Quizá el problema es nuestro, por esperar que una herramienta se comporte como un ser consciente. Le pedimos a la IA que tenga gusto, criterio y sensibilidad, cuando en realidad es un sistema lógico y complejo, pero sin conciencia ni emociones. La próxima vez que le pida una recomendación a un amigo, valoraré mucho más su opinión, porque una recomendación humana se basa en la empatía y en un conocimiento profundo de la otra persona. Mi amigo sabe qué me emociona, qué me hace vibrar; la red neuronal solo sabe qué es popular.
ENTONCES, ¿QUÉ NOS QUEDA A LOS HUMANOS?

La respuesta ridícula de la IA, lejos de asustarme, me tranquilizó. Me demostró que hay un territorio en el que las máquinas, al menos por ahora, no pueden competir: el de la subjetividad, la emoción y el caos maravilloso que es el gusto humano. Nuestro criterio no se basa en algoritmos, sino en experiencias, recuerdos y una red de conexiones personales. El valor de nuestra opinión reside precisamente en que no es perfecta ni objetiva, ya que la imperfección de nuestro juicio es lo que nos otorga una sensibilidad única e irremplazable.

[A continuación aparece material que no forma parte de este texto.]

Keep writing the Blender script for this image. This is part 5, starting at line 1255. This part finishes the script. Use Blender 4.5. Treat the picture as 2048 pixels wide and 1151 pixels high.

Así que la próxima vez que busque un buen drama, no consultaré a un código avanzado. Hablaré con un amigo, leeré la reseña de un crítico en quien confíe o, simplemente, me dejaré llevar por la intuición en la cartelera. La experiencia con la inteligencia artificial fue una lección valiosa. Me recordó que, en un mundo cada vez más automatizado, nuestro mayor valor añadido es precisamente nuestra humanidad, porque la capacidad de emocionarnos y compartir esa emoción es un lenguaje que la IA todavía está muy lejos de poder hablar.